Dot Wordsworth

Criminality

‘He is the organiser of half that is evil and of nearly all that is undetected in this great city,’ Sherlock Holmes said of Moriarty

issue 20 August 2011

‘He is the organiser of half that is evil and of nearly all that is undetected in this great city,’ Sherlock Holmes said of Moriarty. ‘He is the Napoleon of crime, Watson.’ Holmes did not say: ‘He is the Napoleon of criminality.’ Nor did T.S. Eliot of Macavity, who was accorded the same sobriquet as Moriarty. In the past week or so I have been surprised by the widespread strength of feeling against the term criminality.

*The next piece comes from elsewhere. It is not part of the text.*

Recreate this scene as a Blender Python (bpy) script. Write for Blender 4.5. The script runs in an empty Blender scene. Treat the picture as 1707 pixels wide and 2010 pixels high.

At first I did not see the objection. As soon as he came back from his holidays to the riots, David Cameron spoke of ‘criminality, pure and simple’. He soon afterwards said he had his eye on telephones used for ‘plotting violence, disorder and criminality’. Theresa May, the Home Secretary, denounced ‘sheer criminality’ and ‘open criminality’. A Manchester police chief spoke of ‘senseless criminality’.

The root of the objection is, I think, the abstractness of the word. A parallel is the widely disliked expression used of terrorists who have ‘claimed responsibility’ for an outrage. Listeners prefer to see it as admitting guilt, not claiming responsibility. The abstract criminality seems similarly unreal. Why not crime?

In these semantic matters, things are seldom simple and never pure. The meaning of crime itself has shifted in its 700-year history. The Latin word crimen, from which it derived, had the sense of ‘charge, accusation, matter for accusation or blame’, and then in late Latin, from the second century, it was applied to the Christian notion of sin.
In English it started with this moral denotation, so that in the late 14th century, a translation of St Paul’s Epistle to Titus had: ‘If ony man is withouten cryme’, where a couple of centuries later the Authorised Version was to have: ‘If any be blameless’.